If the government is to ensure that the National AI Policy 2025 achieves its promise without triggering new risks, several urgent steps must follow. First, the Personal Data Protection Bill must be passed and operationalized immediately, giving Pakistan the legal backbone to protect privacy and govern data responsibly. Second, a dedicated AI regulatory authority should be established, empowered to issue binding sector-specific rules, enforce compliance, and conduct independent ethics audits. Third, the policy must be supplemented with a comprehensive governance framework that defines roles, responsibilities, and coordination mechanisms across all tiers of government.
Additionally, the policy should mandate risk assessments, impact analyses, and special licensing for high-risk AI applications, particularly in sectors where human rights and public safety are at stake. Pilot programs and regulatory sandboxes should be launched to safely experiment with AI solutions before scaling them nationwide. Ethical guidelines must be aligned with global standards, adapted to local realities, and enforced through transparent accountability structures.
Finally, the government must embed public engagement into the governance process. Citizens, civil society, academia, and the private sector should have institutionalized channels to contribute to AI policymaking and oversight. Building legitimacy in AI governance requires that the public not only benefits from AI but also has a say in how it is used.
The approval of the National AI Policy 2025 is an important milestone, but it is not the destination – it is the starting point of a long, complex journey.
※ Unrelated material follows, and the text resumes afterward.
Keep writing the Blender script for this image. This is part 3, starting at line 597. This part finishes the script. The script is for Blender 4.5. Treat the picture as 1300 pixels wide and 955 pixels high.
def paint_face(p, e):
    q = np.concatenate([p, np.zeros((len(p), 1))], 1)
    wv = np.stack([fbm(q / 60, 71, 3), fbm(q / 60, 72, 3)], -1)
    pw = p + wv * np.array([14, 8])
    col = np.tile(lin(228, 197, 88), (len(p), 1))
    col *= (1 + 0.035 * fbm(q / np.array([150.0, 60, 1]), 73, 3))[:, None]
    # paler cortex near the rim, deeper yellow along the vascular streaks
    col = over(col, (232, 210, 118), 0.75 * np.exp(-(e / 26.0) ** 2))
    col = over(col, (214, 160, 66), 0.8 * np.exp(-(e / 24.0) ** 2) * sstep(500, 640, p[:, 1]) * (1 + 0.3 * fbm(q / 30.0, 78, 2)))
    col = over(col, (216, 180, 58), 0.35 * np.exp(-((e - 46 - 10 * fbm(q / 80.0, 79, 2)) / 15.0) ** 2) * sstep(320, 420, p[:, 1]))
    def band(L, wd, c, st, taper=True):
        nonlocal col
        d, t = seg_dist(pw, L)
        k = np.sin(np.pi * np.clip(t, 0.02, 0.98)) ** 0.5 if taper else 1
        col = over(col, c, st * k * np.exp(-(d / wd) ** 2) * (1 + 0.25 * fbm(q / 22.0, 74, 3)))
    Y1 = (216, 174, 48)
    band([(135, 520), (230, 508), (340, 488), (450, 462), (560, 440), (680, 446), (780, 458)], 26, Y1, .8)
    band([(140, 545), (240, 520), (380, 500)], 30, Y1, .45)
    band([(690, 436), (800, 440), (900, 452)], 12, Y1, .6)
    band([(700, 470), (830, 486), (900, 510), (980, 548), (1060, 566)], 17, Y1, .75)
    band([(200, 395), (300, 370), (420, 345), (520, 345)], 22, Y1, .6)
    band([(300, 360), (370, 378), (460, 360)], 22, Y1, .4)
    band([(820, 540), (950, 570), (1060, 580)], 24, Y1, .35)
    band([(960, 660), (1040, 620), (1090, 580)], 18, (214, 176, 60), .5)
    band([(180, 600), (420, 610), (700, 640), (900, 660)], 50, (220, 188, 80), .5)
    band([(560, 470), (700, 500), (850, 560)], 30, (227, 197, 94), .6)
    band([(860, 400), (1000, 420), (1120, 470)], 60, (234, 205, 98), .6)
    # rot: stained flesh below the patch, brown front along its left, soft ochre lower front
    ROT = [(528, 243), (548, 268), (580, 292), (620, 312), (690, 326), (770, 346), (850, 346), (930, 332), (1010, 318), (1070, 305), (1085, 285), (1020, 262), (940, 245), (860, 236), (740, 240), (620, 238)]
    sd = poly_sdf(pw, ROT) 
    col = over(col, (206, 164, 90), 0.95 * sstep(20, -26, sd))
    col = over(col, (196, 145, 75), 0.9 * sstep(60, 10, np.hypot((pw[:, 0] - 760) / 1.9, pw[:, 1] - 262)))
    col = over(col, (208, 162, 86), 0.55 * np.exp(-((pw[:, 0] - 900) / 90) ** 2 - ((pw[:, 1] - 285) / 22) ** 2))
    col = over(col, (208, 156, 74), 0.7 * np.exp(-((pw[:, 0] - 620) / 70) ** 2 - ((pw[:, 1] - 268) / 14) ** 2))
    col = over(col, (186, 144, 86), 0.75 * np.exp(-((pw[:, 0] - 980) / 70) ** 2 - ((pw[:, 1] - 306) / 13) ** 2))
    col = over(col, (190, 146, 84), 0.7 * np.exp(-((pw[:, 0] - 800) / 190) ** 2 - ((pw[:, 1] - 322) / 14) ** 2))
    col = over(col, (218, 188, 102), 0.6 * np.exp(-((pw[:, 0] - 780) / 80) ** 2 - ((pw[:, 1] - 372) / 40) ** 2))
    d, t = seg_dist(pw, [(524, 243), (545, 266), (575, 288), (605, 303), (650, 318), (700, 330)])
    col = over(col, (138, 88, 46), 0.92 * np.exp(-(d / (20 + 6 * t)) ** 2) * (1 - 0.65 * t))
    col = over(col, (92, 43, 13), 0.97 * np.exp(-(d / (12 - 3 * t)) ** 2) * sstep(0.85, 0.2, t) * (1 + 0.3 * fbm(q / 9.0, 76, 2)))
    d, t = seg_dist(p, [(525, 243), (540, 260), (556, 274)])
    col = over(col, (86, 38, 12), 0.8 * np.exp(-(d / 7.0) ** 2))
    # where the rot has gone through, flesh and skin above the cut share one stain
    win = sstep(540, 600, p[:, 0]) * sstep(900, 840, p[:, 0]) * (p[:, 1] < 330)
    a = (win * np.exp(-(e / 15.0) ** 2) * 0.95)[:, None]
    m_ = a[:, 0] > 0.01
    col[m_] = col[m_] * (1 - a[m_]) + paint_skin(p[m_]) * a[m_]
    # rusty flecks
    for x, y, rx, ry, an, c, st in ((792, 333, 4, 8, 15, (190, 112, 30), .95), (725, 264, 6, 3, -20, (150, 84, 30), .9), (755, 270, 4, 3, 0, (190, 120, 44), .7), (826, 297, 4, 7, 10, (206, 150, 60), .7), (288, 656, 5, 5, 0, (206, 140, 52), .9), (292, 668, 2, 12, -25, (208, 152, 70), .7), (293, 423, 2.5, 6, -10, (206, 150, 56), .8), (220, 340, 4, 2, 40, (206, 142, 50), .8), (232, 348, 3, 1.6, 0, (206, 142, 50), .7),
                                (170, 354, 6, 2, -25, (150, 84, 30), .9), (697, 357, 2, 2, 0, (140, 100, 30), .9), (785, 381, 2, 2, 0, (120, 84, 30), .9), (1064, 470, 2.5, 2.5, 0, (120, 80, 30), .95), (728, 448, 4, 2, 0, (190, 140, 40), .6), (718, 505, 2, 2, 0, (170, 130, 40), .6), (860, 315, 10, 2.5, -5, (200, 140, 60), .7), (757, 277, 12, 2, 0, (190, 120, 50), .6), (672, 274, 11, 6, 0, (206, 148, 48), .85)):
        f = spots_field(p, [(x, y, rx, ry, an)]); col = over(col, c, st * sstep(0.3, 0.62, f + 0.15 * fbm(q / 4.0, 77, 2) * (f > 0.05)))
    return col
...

Without immediate steps to fill its governance gaps, operationalize its ethical commitments, and anchor its ambitions in legal, institutional, and participatory safeguards, Pakistan risks advancing technology at the expense of trust, rights, and social stability. In the race to digitize, it is not enough to move fast; the country must move wisely, with guardrails strong enough to protect both its people and its future.